Find minimum of piecewise defined function
Case-$1$: $x^2+2y^2-1\leq0$. Problem simplifies to: $$\ \min_{(x, y) \in \mathbb{R}^2} x \quad s.t. \quad x^2+2y^2-1\leq0 $$ It's easy to see that the minimum value is $-1$ and occurs at $(-1, 0)$. However, you can use Lagrange Multiplier to solve this as done for the case-2 below.

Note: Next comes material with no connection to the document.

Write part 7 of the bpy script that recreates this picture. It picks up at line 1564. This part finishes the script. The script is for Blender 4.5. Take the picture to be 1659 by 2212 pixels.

Case-$2$: $x^2+2y^2-1\geq0$. Problem simplifies to: $$\ \min_{(x, y) \in \mathbb{R}^2} x+10(x^2+2y^2-1) \quad s.t. \quad x^2+2y^2-1\geq0 $$ Writing Lagrangian for the problem: $$\ L(x, y, \lambda)=x+10(x^2+2y^2-1) - \lambda(x^2+2y^2-1) \quad;\lambda\geq0 $$ Setting $\frac{\partial L}{\partial x}=0$ and $\frac{\partial L}{\partial y}=0$ we get, $$\ x=\frac{1}{2\lambda-20}\text{ and } y=0 $$ Substituting it back in the constraint, we get $\lambda=\frac{19}{2}$ or $\lambda=\frac{21}{2}$. Finally, you can plug it back and verify that $\lambda=\frac{19}{2}$ corresponds to the global minimum giving us $(-1, 0)$ as the solution.
In case if you are wondering what happens to $\lambda=\frac{21}{2}$. Its a local maximum.
Note: You can argue directly that if constraint is inactive i.e. $x^2+2y^2-1>0$. There exists no optimal for the objective and if the constraint is active, case-2 and case-1 are exactly same.